Thursday, July 12, 2007

Between the painter and the owner: James Cordas



24 hours and three weeks before I saw an exhibition organized by James Cordas and a group of musicians, artists and hangers-on like me, I met James at a house party in a worn-out converted San Francisco high rise hotel. After the party we stumbled to his apartment above Ellis Street in the Tenderloin and he showed me Bread, hanging in his wall.

Three days later James asked if I could help him carry some records to a bar where he was dj-ing. The place was owned by a woman named Ling who liked the art student money so much she let anyone with tight jeans and manicured hair play whatever they wanted until people stop showing up. She expected James and his partner to play top forty hip hop tracks, she got the Animals and Wu Tang Clan instead.
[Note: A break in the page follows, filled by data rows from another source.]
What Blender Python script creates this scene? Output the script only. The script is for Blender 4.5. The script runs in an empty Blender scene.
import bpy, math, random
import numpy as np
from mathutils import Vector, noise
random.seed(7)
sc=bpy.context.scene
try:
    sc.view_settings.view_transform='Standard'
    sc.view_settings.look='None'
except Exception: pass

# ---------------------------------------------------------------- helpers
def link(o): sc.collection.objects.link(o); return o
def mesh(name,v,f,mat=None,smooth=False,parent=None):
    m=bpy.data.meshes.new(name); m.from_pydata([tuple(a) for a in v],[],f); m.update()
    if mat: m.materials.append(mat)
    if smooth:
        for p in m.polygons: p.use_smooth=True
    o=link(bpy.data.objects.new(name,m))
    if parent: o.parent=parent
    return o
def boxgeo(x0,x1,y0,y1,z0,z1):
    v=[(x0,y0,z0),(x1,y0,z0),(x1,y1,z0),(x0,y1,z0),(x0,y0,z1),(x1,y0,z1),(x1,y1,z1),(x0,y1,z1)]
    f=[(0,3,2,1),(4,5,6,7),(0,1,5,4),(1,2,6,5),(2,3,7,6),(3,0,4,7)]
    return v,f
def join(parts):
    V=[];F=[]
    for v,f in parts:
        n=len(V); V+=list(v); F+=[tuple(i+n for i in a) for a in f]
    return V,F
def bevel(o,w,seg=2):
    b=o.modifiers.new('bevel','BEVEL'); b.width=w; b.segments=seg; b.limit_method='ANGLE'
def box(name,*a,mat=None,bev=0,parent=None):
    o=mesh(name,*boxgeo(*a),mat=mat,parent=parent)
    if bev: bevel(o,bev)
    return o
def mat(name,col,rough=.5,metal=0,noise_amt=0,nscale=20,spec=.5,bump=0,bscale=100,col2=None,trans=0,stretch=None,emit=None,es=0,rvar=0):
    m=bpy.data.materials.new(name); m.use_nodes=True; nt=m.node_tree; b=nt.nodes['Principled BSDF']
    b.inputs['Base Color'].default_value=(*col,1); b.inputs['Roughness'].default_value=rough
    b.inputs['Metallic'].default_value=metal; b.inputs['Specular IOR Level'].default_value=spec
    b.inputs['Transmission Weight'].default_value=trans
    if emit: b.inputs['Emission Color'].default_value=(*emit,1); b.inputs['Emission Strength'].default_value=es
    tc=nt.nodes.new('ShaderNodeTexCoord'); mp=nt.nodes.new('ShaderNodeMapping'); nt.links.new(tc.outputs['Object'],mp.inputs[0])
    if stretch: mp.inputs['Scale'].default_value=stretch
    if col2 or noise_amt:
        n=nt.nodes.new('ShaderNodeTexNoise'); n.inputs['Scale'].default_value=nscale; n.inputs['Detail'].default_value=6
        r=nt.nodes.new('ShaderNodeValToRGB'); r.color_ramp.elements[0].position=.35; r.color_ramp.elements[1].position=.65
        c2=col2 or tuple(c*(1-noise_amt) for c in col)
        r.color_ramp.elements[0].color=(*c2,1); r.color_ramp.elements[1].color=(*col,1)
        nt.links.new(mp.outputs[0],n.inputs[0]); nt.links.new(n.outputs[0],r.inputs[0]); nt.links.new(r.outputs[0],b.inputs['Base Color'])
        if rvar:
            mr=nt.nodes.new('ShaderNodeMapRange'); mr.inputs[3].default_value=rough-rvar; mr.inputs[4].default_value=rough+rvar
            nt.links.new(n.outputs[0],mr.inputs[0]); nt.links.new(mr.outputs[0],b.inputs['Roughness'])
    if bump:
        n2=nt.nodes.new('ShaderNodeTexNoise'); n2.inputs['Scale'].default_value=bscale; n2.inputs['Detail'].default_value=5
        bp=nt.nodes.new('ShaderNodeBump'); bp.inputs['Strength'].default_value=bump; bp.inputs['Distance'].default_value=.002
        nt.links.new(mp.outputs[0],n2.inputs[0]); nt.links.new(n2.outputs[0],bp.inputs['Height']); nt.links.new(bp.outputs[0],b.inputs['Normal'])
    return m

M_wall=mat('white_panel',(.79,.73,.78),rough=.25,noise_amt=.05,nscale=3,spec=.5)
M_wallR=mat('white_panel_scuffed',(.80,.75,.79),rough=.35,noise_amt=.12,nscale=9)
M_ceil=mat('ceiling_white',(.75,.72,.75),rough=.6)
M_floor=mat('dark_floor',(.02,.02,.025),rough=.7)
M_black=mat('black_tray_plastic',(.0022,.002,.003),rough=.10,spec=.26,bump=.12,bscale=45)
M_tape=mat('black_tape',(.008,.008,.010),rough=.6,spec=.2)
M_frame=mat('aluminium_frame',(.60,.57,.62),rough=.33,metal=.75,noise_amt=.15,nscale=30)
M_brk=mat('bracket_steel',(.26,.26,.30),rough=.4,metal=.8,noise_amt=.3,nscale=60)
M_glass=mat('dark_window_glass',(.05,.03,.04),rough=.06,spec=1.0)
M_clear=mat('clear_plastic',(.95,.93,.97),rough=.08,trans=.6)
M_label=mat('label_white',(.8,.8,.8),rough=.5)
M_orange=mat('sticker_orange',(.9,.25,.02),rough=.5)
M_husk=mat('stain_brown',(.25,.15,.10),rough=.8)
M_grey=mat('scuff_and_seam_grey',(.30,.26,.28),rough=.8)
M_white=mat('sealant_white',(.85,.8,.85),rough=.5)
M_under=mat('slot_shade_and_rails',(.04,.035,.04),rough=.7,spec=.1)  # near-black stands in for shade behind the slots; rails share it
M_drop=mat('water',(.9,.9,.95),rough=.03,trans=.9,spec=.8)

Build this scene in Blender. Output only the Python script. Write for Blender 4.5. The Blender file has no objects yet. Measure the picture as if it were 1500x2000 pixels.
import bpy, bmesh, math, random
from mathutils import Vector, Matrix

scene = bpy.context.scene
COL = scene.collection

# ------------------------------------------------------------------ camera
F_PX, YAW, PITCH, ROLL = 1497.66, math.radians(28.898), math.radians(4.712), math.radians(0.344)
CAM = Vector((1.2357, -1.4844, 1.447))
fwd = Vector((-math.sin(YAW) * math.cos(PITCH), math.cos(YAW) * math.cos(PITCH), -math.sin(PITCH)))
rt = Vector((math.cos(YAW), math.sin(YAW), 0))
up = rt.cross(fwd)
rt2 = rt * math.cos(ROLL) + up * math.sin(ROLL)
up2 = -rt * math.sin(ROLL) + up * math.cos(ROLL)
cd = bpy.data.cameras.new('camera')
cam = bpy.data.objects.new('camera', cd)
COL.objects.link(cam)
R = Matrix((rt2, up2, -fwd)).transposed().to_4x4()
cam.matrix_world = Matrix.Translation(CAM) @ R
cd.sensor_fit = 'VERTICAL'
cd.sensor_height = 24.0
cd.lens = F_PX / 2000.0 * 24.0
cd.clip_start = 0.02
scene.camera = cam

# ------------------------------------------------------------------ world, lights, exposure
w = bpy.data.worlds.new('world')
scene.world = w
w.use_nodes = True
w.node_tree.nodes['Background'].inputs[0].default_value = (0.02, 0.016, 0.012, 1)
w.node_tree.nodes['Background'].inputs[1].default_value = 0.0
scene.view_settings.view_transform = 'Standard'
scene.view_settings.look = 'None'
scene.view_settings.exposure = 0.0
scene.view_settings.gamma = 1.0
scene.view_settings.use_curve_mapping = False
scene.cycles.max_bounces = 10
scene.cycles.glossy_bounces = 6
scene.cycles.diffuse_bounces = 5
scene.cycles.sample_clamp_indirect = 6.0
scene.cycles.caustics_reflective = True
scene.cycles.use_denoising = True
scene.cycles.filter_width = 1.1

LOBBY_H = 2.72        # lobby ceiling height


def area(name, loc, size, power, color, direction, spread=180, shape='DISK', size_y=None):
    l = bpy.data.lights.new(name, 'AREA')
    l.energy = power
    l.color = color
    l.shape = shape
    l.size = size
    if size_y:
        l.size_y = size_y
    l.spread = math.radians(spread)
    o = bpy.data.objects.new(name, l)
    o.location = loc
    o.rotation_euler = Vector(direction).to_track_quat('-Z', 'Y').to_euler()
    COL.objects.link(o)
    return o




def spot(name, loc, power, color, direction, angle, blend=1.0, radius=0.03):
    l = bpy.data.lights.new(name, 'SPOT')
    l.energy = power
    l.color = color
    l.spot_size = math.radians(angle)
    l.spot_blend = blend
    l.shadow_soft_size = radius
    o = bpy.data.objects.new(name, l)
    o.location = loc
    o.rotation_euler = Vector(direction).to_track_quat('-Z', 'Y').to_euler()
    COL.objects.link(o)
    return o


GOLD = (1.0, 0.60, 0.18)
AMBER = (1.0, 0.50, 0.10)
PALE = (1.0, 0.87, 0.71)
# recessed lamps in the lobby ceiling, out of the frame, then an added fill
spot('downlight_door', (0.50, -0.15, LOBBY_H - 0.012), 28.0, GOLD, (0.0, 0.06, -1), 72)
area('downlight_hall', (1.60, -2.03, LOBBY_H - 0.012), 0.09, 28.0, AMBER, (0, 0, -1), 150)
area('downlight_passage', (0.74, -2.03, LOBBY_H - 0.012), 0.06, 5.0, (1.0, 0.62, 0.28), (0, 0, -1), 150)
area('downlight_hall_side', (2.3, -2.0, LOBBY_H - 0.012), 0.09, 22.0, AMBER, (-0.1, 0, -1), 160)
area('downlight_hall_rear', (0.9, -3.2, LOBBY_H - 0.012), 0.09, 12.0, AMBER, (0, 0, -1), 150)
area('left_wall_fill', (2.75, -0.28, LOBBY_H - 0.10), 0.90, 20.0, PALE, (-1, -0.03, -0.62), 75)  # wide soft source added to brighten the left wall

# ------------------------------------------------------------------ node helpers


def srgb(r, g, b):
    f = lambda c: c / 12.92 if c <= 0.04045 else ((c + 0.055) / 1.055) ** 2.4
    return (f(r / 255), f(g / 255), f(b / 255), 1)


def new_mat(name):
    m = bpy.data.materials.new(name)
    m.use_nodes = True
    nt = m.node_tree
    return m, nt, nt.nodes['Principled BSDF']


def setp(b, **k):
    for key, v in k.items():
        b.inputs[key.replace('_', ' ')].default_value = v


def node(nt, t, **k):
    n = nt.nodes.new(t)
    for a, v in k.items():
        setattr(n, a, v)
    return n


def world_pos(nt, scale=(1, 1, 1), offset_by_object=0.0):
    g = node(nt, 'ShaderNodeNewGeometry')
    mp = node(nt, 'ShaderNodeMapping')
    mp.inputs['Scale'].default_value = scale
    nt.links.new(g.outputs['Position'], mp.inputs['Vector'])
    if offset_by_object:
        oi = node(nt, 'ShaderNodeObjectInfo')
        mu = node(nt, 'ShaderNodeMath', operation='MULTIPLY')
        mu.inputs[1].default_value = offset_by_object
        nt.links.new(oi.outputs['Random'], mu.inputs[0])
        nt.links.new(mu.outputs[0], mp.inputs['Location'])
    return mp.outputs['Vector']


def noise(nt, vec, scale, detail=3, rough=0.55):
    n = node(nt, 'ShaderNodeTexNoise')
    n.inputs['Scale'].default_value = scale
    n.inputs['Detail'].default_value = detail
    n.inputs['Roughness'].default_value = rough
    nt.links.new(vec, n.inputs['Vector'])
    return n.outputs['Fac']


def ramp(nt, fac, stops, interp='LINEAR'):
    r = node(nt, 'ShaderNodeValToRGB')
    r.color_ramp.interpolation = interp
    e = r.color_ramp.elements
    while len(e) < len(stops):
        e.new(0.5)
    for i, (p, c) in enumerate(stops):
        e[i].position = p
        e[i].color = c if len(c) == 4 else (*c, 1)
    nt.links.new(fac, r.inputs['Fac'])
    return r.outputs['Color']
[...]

Owners of Tenderloin dive bars have other things to worry about. Two drunken tourist walked in with cuts weeping on their hands. I was chatting with about his peculiar affliction synaesthesia, sound as color when I saw them. The owner scared them off without much effort, her thin little strips of vascular muscle projected high pitched threats of castration over the music and a pool cue waved in the air. James looked up but just for a second and bought me a beer and tried to cram the concept of melodic yellow in beer bleached grey matter.

That is how James's paintings and installations function aesthetically the senses blend like the limited concepts of genre; pop-art fused with an abstract expressionist angst; stark and once playful; like the word Bread deconstruction semiotically and dangled like a banner of meaninglessness at the head of the canvas reassembled into new constructs.

On another canvas covered in clippings from vintage porn magizines; moments of grimy coitus, over miniaturized musical notes in this piece called a five year old and a negro spiritual. Layering colors and mindscapes like, creating with from found detritus, a new thing and thought in a style somewhere in the vein of Billy Apple, Sir Peter Blake and Derek Boshier.

For him the sensory identifiers become a language, fold into one another so the world is a collection of dynamic sensation. It is these sensations that James relays to the viewer through the canvas. Its not the ham-handled expressionism American art schools churn out along with $100,000 diplomas. There is a spirit of active adventure and wonder that keeps the work honest. The kind of honest that can only to late binge paint and bitter beer drinking and bloody hand prints on the door of a bathroom stall.